In 1924, World War I veterans were given bonus certificates that would earn interest and be redeemable in 1945. But the Great Depression hit in 1929 and soon the many thousands of WWI veterans and their families were living in desperate and deep poverty. The idea of redeeming those bonus certificates early started to catch on.

The cauldron where the idea simmered and became a demand and then a powerful movement was the city of Portland, Ore. Organizing meetings in Portland led to a national movement that demanded the early release of the funds.

In 1932, 43,000 veterans and their families from every corner of the country converged on Washington, D.C. Although the U.S. Army that they served in had been segregated, Black and white veterans and their families traveled together and then set up camps together in and around the U.S. capital to demand their money.

A bill was proposed in Congress to give the veterans their bonuses. It was defeated mainly because of racism. Some U.S. senators spoke out against it on the Senate floor using openly racist language.

In late June, the police attacked and killed two Bonus Marchers. The Bonus Army still stood strong, stuck together and returned to the camp they had been driven from. Under the command of Gen. Douglas MacArthur, who viewed the Black and white unity as a communist plot, Maj. George Patton (later the infamous Gen. Patton) carried out a brutal attack with soldiers on horseback, using teargas and batons that injured 55 veterans and caused the death of a young boy. 

The Bonus Marchers had captured the imagination of millions who followed the progress of the march and the camps every day in the news. The wide support from the entire working class turned to outrage over the idea that the military would attack poverty-stricken veterans. The determination of the veterans and the support of the working class led to the passage of the GI Bill in 1944. To the government, the threat of this movement hadn’t been about the money. It was the fact that Black and white veterans and families were organizing and fighting together.

Fast forward to today. Desperate to defeat the Black Lives Matter movement, the Trump administration has assembled and dispatched an army of federal agents and private mercenaries. The use of the federal agents as domestic police was regularly used in the past to put down strikes — the Homestead, Pa., massacre in 1892; the Ludlow Massacre in 1914; and so on — and against civil rights uprisings in the 1960s. Lyndon Johnson deployed U.S. troops in Detroit, Chicago and Baltimore. The hiring of paid mercenaries employed by companies that are descended from Erik Prince’s infamous Blackwater “rent-a-thug” company to try to break up this historic working-class uprising recalls the days of Pinkerton’s mercenaries employed for bloody union busting starting with the Homestead massacre. In the face of the militant and united movement that has raged for more than two months, Trump and others in his administration are as alarmed as President Herbert Hoover was facing the Bonus Army in 1932.

But Trump’s new army of thugs has only added to the anger and determination of the anti-racist movement. By the weekend of July 25-26, federal agents had been sent to Portland, Ore.; Seattle; Chicago; Albuquerque, N.M.; Washington, D.C.; and Kansas City, Mo.

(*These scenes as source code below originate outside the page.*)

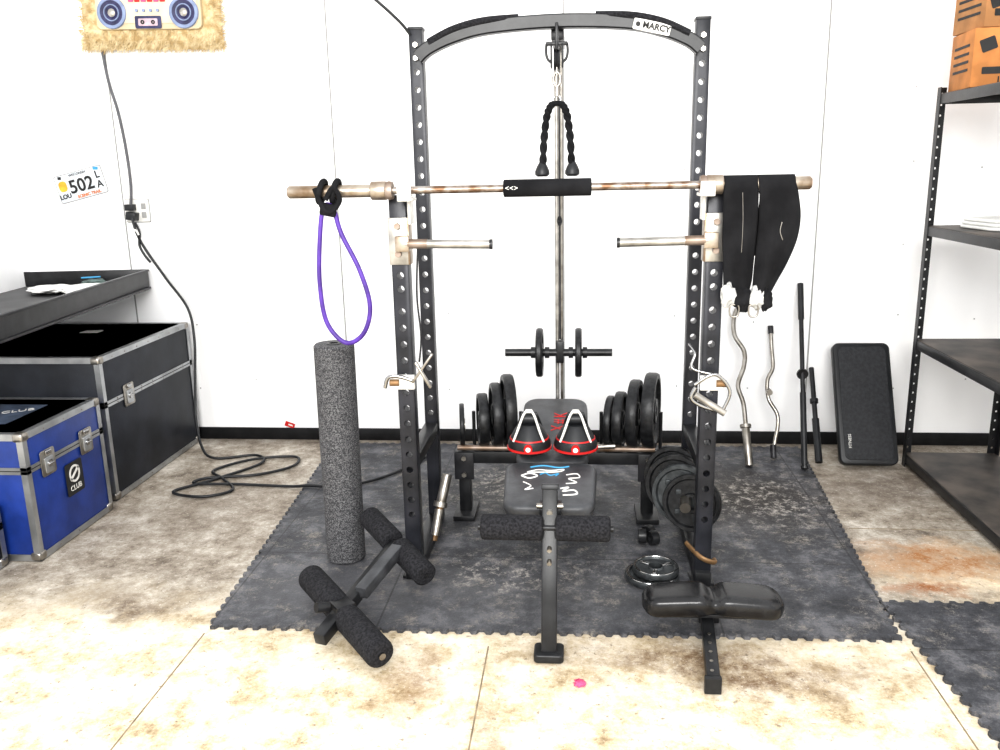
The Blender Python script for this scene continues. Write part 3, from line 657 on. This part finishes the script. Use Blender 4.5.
latch(g,-1.57,.405,-2.284,0); latch(g,-1.28,.405,-2.284,1)
slab(g,'emblem_black',rrect(.13,.15,.01),.0015,INK,RIGHTM((-2.284,-1.40,.27)),bev=0)
lathe(g,'emblem_ring',[(.030,-.001),(.040,-.001),(.040,.001),(.030,.001)],(-2.281,-1.40,.29),(1,0,0),WHT); box(g,'emblem_bar',(-2.281,-1.40,.29),(.002,.085,.012),WHT,rot=(35,0,0),bev=0)
text(g,'emblem_text','CLUB',.035,WHT,RIGHTM((-2.2815,-1.40,.225)))
box(g,'lid_paint',(-2.62,-1.42,.5735),(.34,.30,.002),mat('dusty_blue_top',(.05,.07,.11),.6,0,14,.3),bev=0); text(g,'lid_text','RIGHT CLUB',.055,WHT,TR((-2.6,-1.42,.575),(0,0,30)))
g=roadcase('small_road_case',-2.80,-2.415,-2.25,-1.735,.27,BLAM,BLAM,.18)
latch(g,-1.95,.18,-2.414,0)
# ---------------------------------------------------------------- workbench tray
g=grp('workbench',(-2.55,-.03,1.0)); x0,x1,y0,y1,z0,z1=-3.27,-2.55,-1.70,-.03,.94,1.055
box(g,'tray_bottom',((x0+x1)/2,(y0+y1)/2,z0+.015),(x1-x0,y1-y0,.03),TRAY)
box(g,'rim_right',(x1,(y0+y1)/2,(z0+z1)/2),(.012,y1-y0,z1-z0),BLK)
box(g,'rim_back',((x0+x1)/2,y1,(z0+z1)/2),(x1-x0,.012,z1-z0),BLK)
box(g,'rim_front',((x0+x1)/2,y0,(z0+z1)/2),(x1-x0,.012,z1-z0),BLK)
box(g,'rim_lip',(x1+.004,(y0+y1)/2,z1-.006),(.022,y1-y0,.012),BLK2)
box(g,'rim_lip_lower',(x1+.004,(y0+y1)/2,z0+.006),(.022,y1-y0,.012),BLK2)
for i,(x,y) in enumerate(((x0+.04,y0+.06),(x0+.04,y1-.02))):
    box(g,'leg_%d'%i,(x-.01,y,.475),(.035,.035,.95),BLK)
g.rotation_euler[2]=math.radians(6.5)
g=grp('work_gloves',(-2.75,-.5,.98)); gx,gy,gz=-2.72,-.42,.997
crumple(g,'palm',(gx,gy,gz),(.14,.12,.022),PAPER,3,.25)
for k in range(5):
    a=-1.3+k*.35; tube(g,'finger_%d'%k,[(gx+.07*math.cos(a),gy+.06*math.sin(a),gz),(gx+.12*math.cos(a),gy+.13*math.sin(a),gz+.002),(gx+.16*math.cos(a+.1),gy+.18*math.sin(a+.1),gz)],.016,PAPER)
crumple(g,'cuff',(gx-.18,gy+.0,gz),(.13,.10,.020),PAPER,8,.3)
g=grp('folded_rag',(-2.85,-.2,.99)); crumple(g,'rag',(-2.80,-.17,.998),(.07,.05,.020),mat('teal_rag',(.10,.14,.13),.9,0,20,.4),12,.3); tube(g,'pen',[(-2.86,-.20,1.028),(-2.76,-.17,1.03)],.005,BLUEINK)
# ---------------------------------------------------------------- wall items
g=grp('wall_outlet',(-2.58,-.01,1.40))
slab(g,'cover_rim',rrect(.150,.138,.01),.003,SEAM,WALLM((-2.575,-.001,1.395)),bev=.001)
slab(g,'cover_plate',rrect(.142,.13,.01),.008,WHT,WALLM((-2.575,-.002,1.395)),bev=.002)
box(g,'plug_a',(-2.605,-.03,1.415),(.05,.045,.035),PLASTIC); box(g,'plug_b',(-2.595,-.035,1.365),(.055,.06,.045),PLASTIC,rot=(0,10,0))
for k in range(2): box(g,'socket_%d'%k,(-2.535,-.0115,1.42-k*.05),(.028,.004,.034),SEAM)
tube(g,'wire_up',[(-2.60,-.03,1.43),(-2.595,-.012,1.55),(-2.60,-.01,1.75),(-2.62,-.01,1.95),(-2.655,-.01,2.12),(-2.67,-.01,2.30)],.008,mat('grey_cable',(.10,.10,.11),.6))
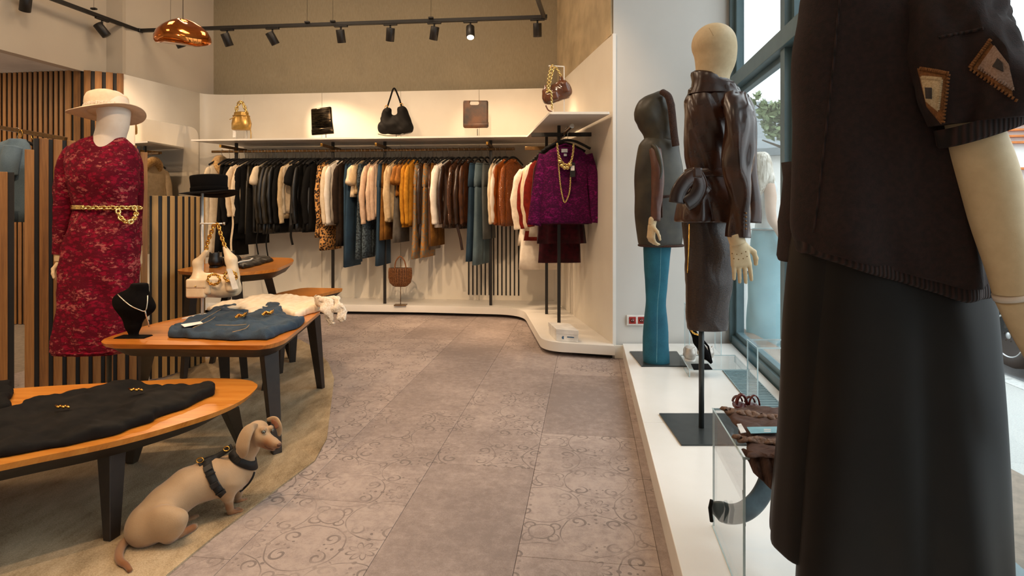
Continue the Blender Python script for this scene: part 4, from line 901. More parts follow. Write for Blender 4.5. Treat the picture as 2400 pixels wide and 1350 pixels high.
v = cr[0]; v[:, 2] -= .018*np.exp(-((v[:, 1])/.035)**2)*(v[:, 2] > .09); obj('crown', xf((v, cr[1]), RT, hc), m_felt, ht)
lb = lathe([(.1185, .006), (.1235, .012), (.1225, .028), (.1185, .034)], (0, 0, 0), 120); v = lb[0]; v[:, :2] *= (1+.02*np.sin(np.arctan2(v[:, 1], v[:, 0])*38)[:, None]); obj('lace_band', xf((v, lb[1]), RT, hc), M('lace_ribbon', (232, 222, 208), (190, 170, 146), 160, .9, bump=1, bsc=300), ht)
# ================================================================ goods on the middle table
# stand with cream bag + black hat
bs = thing('bag_stand', 'white metal stand with hook holding the cream bag and black hat', 'stand', G(474, 742, .54))
B0 = G(474, 742, .54); YB = B0[1]/S
flat('base_plate', prism([B0[:2]+np.array(q) for q in ((-.075, -.07), (.09, -.07), (.12, .08), (-.045, .08))], .5405, .545, .001), M('stand_white', (226, 224, 220), None, 10, .3), bs)
mw = bpy.data.materials['stand_white']
obj('stand_pole', tube([B0+np.array((0, 0, .005)), B0+np.array((0, 0, .74))], .0075, 12), mw, bs)
hk = D(474, 524, YB-.03); obj('hook_arm', tube([D(470, 526, YB), D(470, 524, YB-.1), D(524, 524, YB-.1)], .0042, 8), mw, bs); obj('hook_tip', tube([D(523, 524, YB-.1), D(527, 524, YB-.1)], .008, 10), m_chrome, bs)
obj('hat_rest', lathe([(.001, .0), (.05, .0), (.06, .012), (.05, .02), (.001, .022)], B0+np.array((.035, 0, .735)), 24), mw, bs)
bh = thing('hat', 'black felt hat with flat crown on the stand above the cream bag', 'hat', D(491, 452, YB)); hb = D(491, 452, YB); RB = ry_(math.radians(-4))@rx_(math.radians(-3))
m_bfelt = M('black_felt', (14, 11, 10), (9, 7, 7), 30, .95, spec=.12)
obj('brim', xf(brim(.085, .148, 0, -.003, curlf=lambda a: .010*np.cos(2*a)), RB, hb), m_bfelt, bh)
obj('crown', xf(lathe([(.092, 0), (.093, .05), (.096, .085), (.094, .094), (.080, .096), (.02, .088), (.001, .087)], (0, 0, 0), 44), RB, hb), m_bfelt, bh)
obj('ribbon', xf(lathe([(.0935, .006), (.0955, .008), (.0955, .028), (.0935, .03)], (0, 0, 0), 44), RB, hb), m_velvet, bh)
# cream shoulder bag
m_cl = leather('cream_leather', (222, 200, 168), (206, 182, 148), .42, .15)
cb = thing('handbag', 'cream leather shoulder bag with side pocket and gold chain handle on the stand', 'handbag', D(500, 702, YB-.1)); YC = YB-.10; kc = YC/1500
pr = [ell(D(500, 668, YC), (.150, .050, .062), k=.02), rbox(D(503, 676, YC), (.265, .085, .075), .03, k=.03), cone(D(462, 655, YC), D(463, 618, YC), .034, .022, .03), cone(D(463, 618, YC), D(484, 590, YC), .022, .011, .02), cone(D(545, 648, YC), D(542, 610, YC), .036, .024, .03), cone(D(542, 610, YC), D(527, 580, YC), .024, .010, .02),
      (ell(D(502, 618, YC), (.060, .12, .052))[0], -1)]
sdf_obj('bag_body', pr, .0048, m_cl, cb, bounds=(D(428, 712, YC)-np.array((0, .09, 0)), D(572, 570, YC)+np.array((0, .09, 0))), warp=fold(4, .0025, 30), pad=.01)
for cx, cy, w_, h_ in ((461, 676, 46, 44), ):
    pk = sdf_obj('pocket', [rbox(D(cx, cy, YC-.055), (w_*kc, .034, h_*kc), .012)], .004, m_cl, cb, bounds=(D(cx, cy, YC-.055)-.08, D(cx, cy, YC-.055)+.08), pad=0)
    sdf_obj('pocket_flap', [rbox(D(cx, cy-11, YC-.066), (w_*kc+.004, .022, h_*kc*.5), .009)], .004, m_cl, pk, bounds=(D(cx, cy-11, YC-.066)-.08, D(cx, cy-11, YC-.066)+.08), pad=0)
    obj('snap', tube([D(cx-3, cy-5, YC-.083), D(cx-3, cy-5, YC-.080)], .004, 10), m_gold, pk)
sdf_obj('pocket', [rbox(D(487, 672, YC-.045), (.05, .05, .085), .018)], .005, m_cl, cb, bounds=(D(487, 672, YC)-.11, D(487, 672, YC)+.09), pad=0)
sdf_obj('pocket', [rbox(D(545, 665, YC-.04), (.062, .05, .09), .02)], .005, m_cl, cb, bounds=(D(545, 665, YC)-.12, D(545, 665, YC)+.1), pad=0)
obj('chain_handle', chain(spline([D(482, 592, YC), D(487, 568, YC), D(495, 545, YC), D(503, 526, YC), D(511, 527, YC), D(517, 548, YC), D(523, 566, YC), D(528, 580, YC)], 8), .022, .0045, .72), m_gold, cb, kind='stuff')
for cx, cy, r_ in ((501, 655, 14), (540, 648, 14)):
    a = np.linspace(0, 2*math.pi, 30); obj('chain_ring', chain(np.array([D(cx+r_*math.cos(q), cy+r_*math.sin(q)*.85, YC-.082) for q in a]), .016, .0034, .7), m_gold, cb, kind='stuff')
tg = flat('price_tag', plate([D(x, y, YC-.105) for x, y in ((531, 630), (543, 629), (559, 676), (545, 679))], [D(x, y, YC-.107) for x, y in ((531, 630), (543, 629), (559, 676), (545, 679))]), m_tagw, None, 'white paper price tag hanging on the cream shoulder bag', 'price tag')
# necklace bust
nb = thing('necklace_bust', 'black velvet necklace display bust at the left end of the middle table', 'display bust', G(313, 790, .54)); YN = 3.0; kn = YN/1500
pr = [cone(D(327, 674, YN), D(320, 705, YN), .040, .045, .02), ell(D(314, 712, YN), (.100, .05, .052), ry_(.22), k=.03), cone(D(314, 720, YN), D(312, 758, YN), .075, .036, .04), cone(D(312, 755, YN), D(313, 782, YN), .034, .022, .02), rbox(D(313, 790, YN), (.145, .09, .010), .004, k=.012), (rbox(D(327, 655, YN), (.2, .2, .036), .002)[0], -1)]
pr = [((lambda P_, f=f: f((P_-V3(D(313, 720, YN)))*V3((1, 1.25, 1))+V3(D(313, 720, YN)))), k) for f, k in pr]
sdf_obj('bust_form', pr, .005, m_velvet, nb, bounds=(D(255, 797, YN)-np.array((0, .1, -.003)), D(375, 660, YN)+np.array((0, .1, 0))), pad=.004)
m_sil = M('silver_beads', (222, 212, 196), (190, 180, 160), 300, .25, metal=.8)
nl = thing('necklace', 'thin silver necklace with long drop draped on the black bust', 'necklace', D(330, 730, YN-.1)); fnb = union(pr)
def onto(x, y, Y, fn, lift=.002, far=.25):   # march from the camera side onto the surface
    a = D(x, y, Y-far); b = D(x, y, Y+far); t = np.linspace(0, 1, 400)[:, None]; q = a+(b-a)*t; d = fn(q.astype(np.float32)); i = np.argmax(d < lift); return q[i] if (d < lift).any() else D(x, y, Y)
pth = spline([(275, 689), (288, 702), (305, 717), (324, 726), (340, 729), (344, 715), (347, 700), (346, 684)], 6, False) if False else None
xy = spline([(276, 690, 0), (288, 702, 0), (305, 716, 0), (324, 725, 0), (340, 729, 0), (345, 712, 0), (346, 692, 0)], 6)
obj('chain', tube([onto(x, y, YN, fnb) for x, y, _ in xy], .0026, 6), m_sil, nl); obj('drop', tube([onto(x, y, YN, fnb) for x, y in ((340, 729), (343, 742), (347, 754), (350, 766))], .0034, 6), m_sil, nl)
# folded jeans
m_dj = denim('folded_denim', (18, 32, 46), (46, 68, 88))
JP = [G(x, y, .56) for x, y in ((392, 782), (402, 768), (432, 757), (470, 746), (515, 718), (545, 716), (570, 732), (600, 732), (632, 716), (655, 718), (680, 740), (712, 744), (700, 760), (665, 772), (625, 788), (560, 789), (480, 787))]
jt = thing('jeans', 'folded dark blue jeans with brass snaffles lying on the middle table', 'jeans', G(550, 760, .54))
cloth_pile('folded_body', JP, .541, .034, m_dj, jt, res=.0050, seed=5, wr=.0075, fr=20)
jtop = .583
def seam(pts, m=m_stitch, r=.0014, z=.585): return tube(spline([G(x, y, z) for x, y in pts], 5), r, 5)
for q in (((470, 752), (500, 735), (522, 722)), ((452, 768), (490, 752), (505, 742)), ((505, 762), (560, 762), (590, 757)), ((545, 778), (575, 770), (585, 760))): obj('stitch_line', seam(q), m_stitch, jt)
for cx, cy in ((565, 739), (628, 733)):
    obj('brass_snaffle', chain(spline([G(cx-12, cy+5, .592), G(cx-4, cy-1, .594), G(cx+3, cy+2, .594), G(cx+12, cy-5, .592)], 4), .016, .0028, .8), m_gold, jt)
flat('paper_label', prism([G(x, y, .58) for x, y in ((424, 762), (470, 755), (476, 759), (432, 768))], .582, .584), m_tagw, jt)
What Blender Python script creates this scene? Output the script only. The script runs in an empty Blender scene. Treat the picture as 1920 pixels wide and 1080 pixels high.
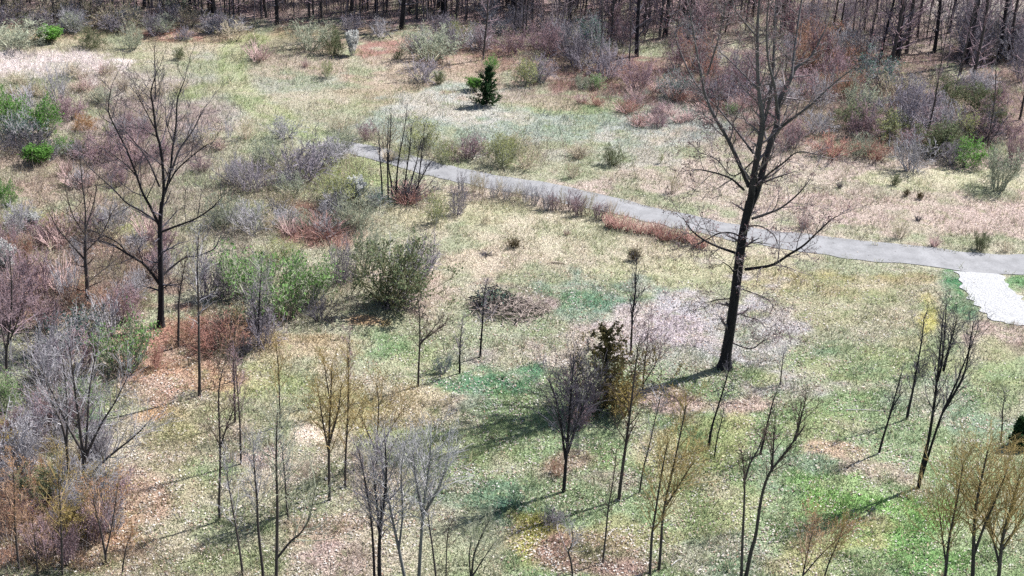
import bpy, math, random
import numpy as np
from mathutils import Vector, Matrix

# ------------------------------------------------------------------ camera
sc = bpy.context.scene
F = 2800.0                      # focal length in pixels of a 1920 px wide frame
CAMH = 43.0
PITCH = math.radians(25.0)
ROLL = math.radians(3.2)
fw = Vector((0, math.cos(PITCH), -math.sin(PITCH)))
u0 = Vector((0, math.sin(PITCH), math.cos(PITCH)))
r0v = Vector((1, 0, 0))
RT = r0v * math.cos(ROLL) + u0 * math.sin(ROLL)
UP = u0 * math.cos(ROLL) - r0v * math.sin(ROLL)
CAM = Vector((0, 0, CAMH))
cd = bpy.data.cameras.new("camera")
cam = bpy.data.objects.new("camera", cd)
sc.collection.objects.link(cam)
cd.sensor_width = 36
cd.lens = F / 1920 * 36
cd.clip_start = 1
cd.clip_end = 3000
M = Matrix((RT, UP, -fw)).transposed().to_4x4()
M.translation = CAM
cam.matrix_world = M
sc.camera = cam

# ------------------------------------------------------------------ light
SUN_EL = math.radians(50)
SUN_DIR = Vector((0.86, 0.58, 0)).normalized() * math.cos(SUN_EL) + Vector((0, 0, math.sin(SUN_EL)))
w = bpy.data.worlds.new("World")
sc.world = w
w.use_nodes = True
nt = w.node_tree
bg = nt.nodes["Background"]
sky = nt.nodes.new("ShaderNodeTexSky")
sky.sky_type = 'NISHITA'
sky.sun_disc = False
sky.sun_elevation = SUN_EL
sky.sun_rotation = math.atan2(SUN_DIR.x, SUN_DIR.y)
nt.links.new(sky.outputs[0], bg.inputs[0])
bg.inputs[1].default_value = 0.065
sl = bpy.data.lights.new("sun", 'SUN')
sl.energy = 5.0
sl.angle = math.radians(0.53)
sl.color = (1.0, 0.98, 0.955)
so = bpy.data.objects.new("sun", sl)
sc.collection.objects.link(so)
so.rotation_euler = SUN_DIR.to_track_quat('Z', 'Y').to_euler()
sc.view_settings.view_transform = 'Standard'
sc.view_settings.look = 'None'
sc.view_settings.exposure = 1.27
sc.view_settings.gamma = 1
sc.render.filter_size = 1.25
sc.cycles.use_denoising = False
sc.cycles.max_bounces = 5
sc.cycles.diffuse_bounces = 2
sc.cycles.transmission_bounces = 3
sc.cycles.glossy_bounces = 1

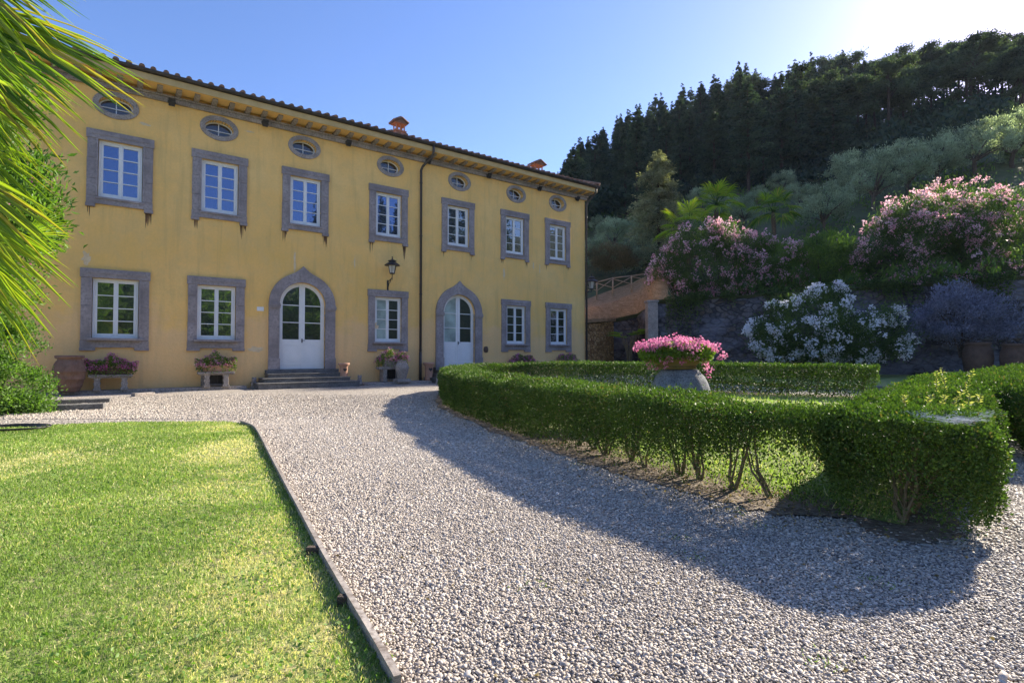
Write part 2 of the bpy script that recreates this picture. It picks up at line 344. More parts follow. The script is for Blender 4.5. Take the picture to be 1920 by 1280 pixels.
# ------------------------------------------------------------------ terrain
def interp(x, xs, ys): return np.interp(x, xs, ys)
WALL = [(3.9, 29.8, 2.9), (6.3, 33.0, 3.2), (8.1, 33.2, 3.6), (7.9, 30.0, 4.05), (16.0, 27.6, 4.35), (24.0, 25.3, 4.7), (40.0, 20.5, 4.8), (58, 14, 4.6)]
def wall_R(phi):
    """distance and height of the retaining wall's top in direction phi"""
    d = np.array([math.sin(phi), math.cos(phi)]); best = None
    for a, b in zip(WALL, WALL[1:]):
        A, B = np.array(a[:2]), np.array(b[:2]); E = B - A
        den = d[0]*(-E[1]) - d[1]*(-E[0])
        if abs(den) < 1e-9: continue
        t = (A[0]*(-E[1]) - A[1]*(-E[0]))/den; u = (d[0]*A[1] - d[1]*A[0])/den
        if -1e-6 <= u <= 1 + 1e-6 and t > 0:
            if best is None or t > best[0]: best = (t, a[2] + (b[2] - a[2])*u)
    return best
def hillh(X, Y):
    X = np.asarray(X, float); Y = np.asarray(Y, float)
    R = np.hypot(X, Y); ph = np.degrees(np.arctan2(X, Y))
    h = interp(R, [0, 28, 31, 36, 45, 70, 100, 135, 165, 400], [4, 4, 4.3, 6.0, 9.6, 20.5, 33, 48.5, 51, 45])
    k = interp(ph, [-30, -6, 3, 8, 14, 20, 42, 44.5, 47, 58, 66, 90, 130, 160], [0.0, 0.25, 0.60, 0.82, 0.95, 1, 1, 0.93, 0.72, 0.66, 0.78, 0.8, 0.5, 0])
    n = np.sin(X*0.21 + 1)*np.cos(Y*0.17)*0.35 + np.sin(X*0.07)*np.sin(Y*0.09 + 2)*0.9*np.clip((R-40)/40, 0, 1)
    return 4 + (h - 4)*k*1.0 - (1-k)*3.0*np.clip((R-25)/20, 0, 1)*0 + n
def onhill(px, py):
    r = ray(px, py)
    for t in np.arange(28, 220, 0.25):
        P = np.array([0, 0, CAMH]) + r*t
        if hillh(P[0], P[1]) >= P[2]: return P
    return P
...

The federal thugs wore no name tags or badges, drove rented minivans and grabbed protesters off the street. In Portland, they conditioned the release of detainees on a requirement that they stay away from the Black Lives Matter demonstrations. 

Trump further threatened to extend what amounts to a federal troop occupation to Detroit, New York City and Philadelphia. But instead of melting away, protests immediately grew in the cities that were already occupied by Trump’s army. Tens of thousands gathered at solidarity protests in Seattle, which became another battlefront. Forty-five protesters were arrested there. Demonstrations also grew in Los Angeles; Austin, Texas; Baltimore; Atlanta; New York City; Chicago; and other cities.

Injuries to protesters from “non-lethal” projectiles illegally aimed at their heads, the murder of a protester shot and killed in Austin, videos of protesters being violently thrown to the ground by groups of cops, and photos posted across social media of teargas wafting through the air that made one city indistinguishable from another characterized the weekend. In spite of all of this police repression, protests only continued and grew.

Demonstrations had already been happening for weeks in major cities and even many small towns across the U.S., and local police forces had already been employing many of the same brutal tactics — meting out brutality, carrying out mass arrests, and using tear gas and “non-lethal” ammunition ever since protests broke out in response to the murder of George Floyd by Minneapolis cops on May 25. 

The police repression didn’t stop the movement and neither did Trump’s army. George Floyd’s murder, so close on the heels of the murders of Breonna Taylor and Ahmed Arbery, came to symbolize centuries of terrible violence against Black and Brown lives in the U.S., came to symbolize thousands of lynchings, thousands of innocent people sentenced to prison by racist judges and juries. His murder was the straw that broke the camel’s back. The breadth and endurance of this united uprising has shaken the capitalist class in the U.S.

All power to the people! Smash racism and jail killer cops! Federal troops out of our cities!